OPEC officials have attributed the price rout to rising supplies outside the group, saying that OPEC bears no responsibility and therefore shouldnt feel obliged to reduce its own market share in order to stabilize the market.

Data by the Energy Information Administration showed last week that US crude output surged by 60 000 barrels per day to 9.192 million bpd in the seven days ended January 9th, the highest level for weekly data dating back to January 1983.

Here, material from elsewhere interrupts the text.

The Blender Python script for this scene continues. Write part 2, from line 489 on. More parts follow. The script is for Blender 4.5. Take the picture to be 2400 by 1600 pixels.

OPEC Secretary-General Abdalla El-Badri said that oil prices will rebound rather than extend losses to as low as $20, as some analysts had predicted. Meanwhile, the groups second-biggest producer Iraq will need to boost output to compensate for the lower prices, according to Deputy Prime Minister Rowsch Nuri Shaways. Oil Minister Adel Abdul Mahdi said earlier in the week that Iraq is currently pumping a record 4 million barrels per day and plans to boost exports to 3.3 million bpd this year.

US supplies

Further weighing on the market, the EIA is expected to report later today that US crude oil inventories rose by 2.62 million barrels in the week ended January 16th, following a 5.39-million jump the preceding period. Gasoline inventories are projected to have risen by 1.3 million barrels, while stockpiles of distillate fuels, which include diesel and heating oil, probably increased by 0.25 million barrels.

Industry group the American Petroleum Institute reported yesterday that US crude inventories rose by 5.7 million barrels last week, while gasoline stockpiles increased by 2.1 million and distillate supplies fell by 1.8 million barrels.

APIs data, however, is deemed less reliable than EIAs figures as the trade association bases its statistics on voluntary information provided by operators of refineries, pipelines and bulk terminals, while the government requires reports to be filed with the EIA.

Pivot points

According to Binary Tribune’s daily analysis, West Texas Intermediate March futures’ central pivot point is at $47.51. In case the contract breaches the first resistance level at $48.47, it may rise to $49.16. Should the second key resistance be broken, the US benchmark may attempt to advance $50.12.

If the contract manages to breach the first key support at $46.82, it might come to test $45.86. With this second support broken, movement to the downside could continue to $45.17.

Meanwhile, March Brent’s central pivot point is projected at $48.94. The contract will see its first resistance level at $49.68. If breached, it may rise and test $50.32. In case the second key resistance is broken, the European crude benchmark may attempt to advance $51.06.

If Brent manages to penetrate the S1 level at $48.30, it could continue down to test $47.56. With the second support broken, downside movement may extend to $46.92 per barrel.